27 Mayıs 2018 Pazar
SOSYAL BELEDİYECİLİK VE HALKÇI YÖNETİM
SEÇİMİN ARDINDAN
ALMANYA’DA IRKÇILIK VE YABANCI DÜŞMANLIĞI ARTIYOR
İSRAİL-FİLİSTİN SAVAŞINDA TÜRKİYE´NİN TAKINMASI GEREKEN TAVIR
İNSAN DÜŞÜNCELERİNİN EFENDİSİDİR!
PAHALILIK İÇİN HÜKÜMETİ PROTESTO ETMELİYİZ!
SOLİNGEN’İN 25. YILINDA ALMANYA
Solingen faciasının üzerinden tam 25 yıl geçti. 29 Mayıs 1993 günü bu kentte faşist katillerin katlettiği beş günahsız vatandaşımızın (Gülsün İnce, Hatice Genç, Hülya Genç, Saime Genç ve Gülistan Öztürk) dinmeyen acılarını yüreklerimizde hissediyor ve onları rahmetle anıyoruz.
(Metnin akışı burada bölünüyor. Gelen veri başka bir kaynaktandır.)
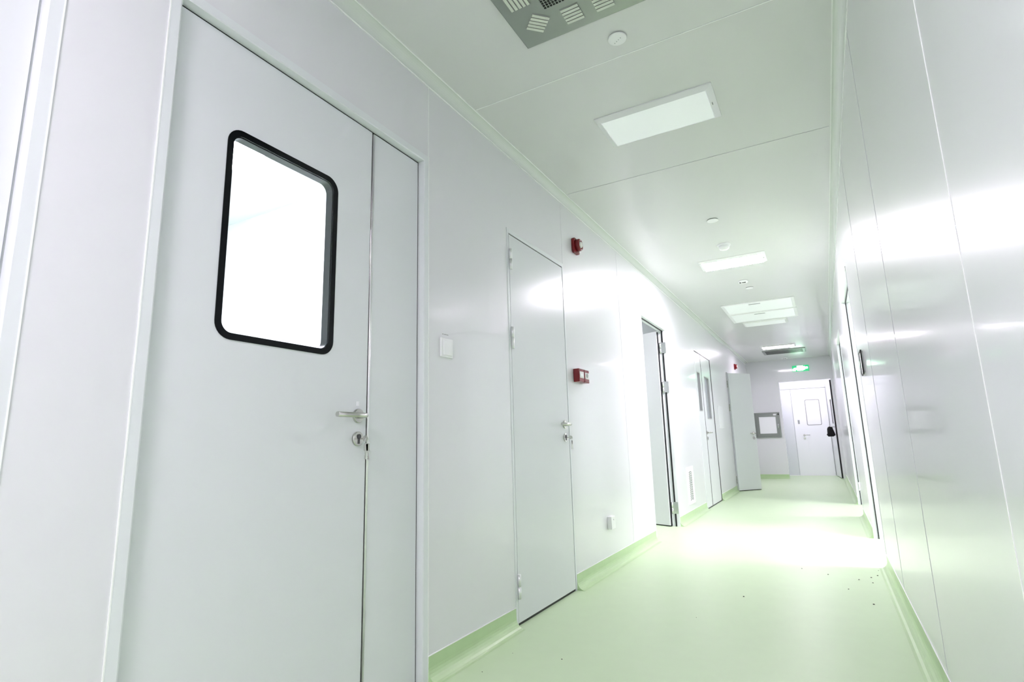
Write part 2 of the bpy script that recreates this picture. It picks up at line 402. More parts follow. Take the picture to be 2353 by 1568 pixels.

Solingen bir ilk değildi, son da olmadı. Bir rastlantı sonucu gün yüzüne çıkan NSU teröristlerinin cinayetleri ve belki de üstleri şu veya bu şekilde örtülen başka cinayetler günümüzde Almanya’nın yüzleşmek zorunda olduğu bir iç sorunudur. Ne var ki, bu ülkenin demokrasisi ve kamusal huzurunu da ciddi biçimde tehdit eden, şiddete başvurmaktan çekinmeyen, şiddeti oluşturduğu kamuoyu ile teşvik eden aşırı sağcı siyasal akımlarla ciddi bir mücadele bugün ne bürokrasi ve siyaset ne de yargı kurumları tarafından ciddiye alınmamaktadır. Nitekim Almanya parlamentosunda ana muhalefet konumuna kadar yükselen AfD’ye bakacak olursak adeta bir kabullenme, içine sindirme ve aşırı sağa meşruiyet kazandırma kültürü bu ülkenin iç siyasetinde egemen olmaya başlamıştır. Yazdığı Türk ve göçmen karşıtı kitapla satış rekorları kıran ve SPD üyeliğinden çıkarılmasına dahi ihtiyaç duyulmayan demagog Sarrazin, AfD adına parlamentoda konuşmaya davet edilebilmektedir. Yıllardır bıktırıcı biçimde devam eden ve sonuna gelinen, ancak kimseyi tatmin etmeyecek olan NSU davasında ortadan kaldırılan belgeler, “intihar” eden tanıklar ve devlet kurumlarının üstü örtülen rolleri aşırı sağcı şiddetle mücadelenin başarısızlığını en açık biçimde göstermiştir. Bu da Almanya’daki durumun ne denli vahim olduğunun en somut kanıtıdır.
2015 yılında yayınladığım “Alman Kışı” kitabımda Almanya’daki ırkçılığı ele almış, “Nasyonal Sosyalist Yeraltı” teröristlerinin cinayetlerinde bazı devlet kurumlarının mensuplarının en fazla “ihmalinin” olduğunu, bunların sistematik ve kurumsal paylarının bulunmadığını ileri sürmüştüm[1].
Polisin ilk cinayetten itibaren maktullerin ailelere karşı takındığı kuşkucu ve suçlayıcı tavır bile bu düşüncemi değiştirmemişti[2].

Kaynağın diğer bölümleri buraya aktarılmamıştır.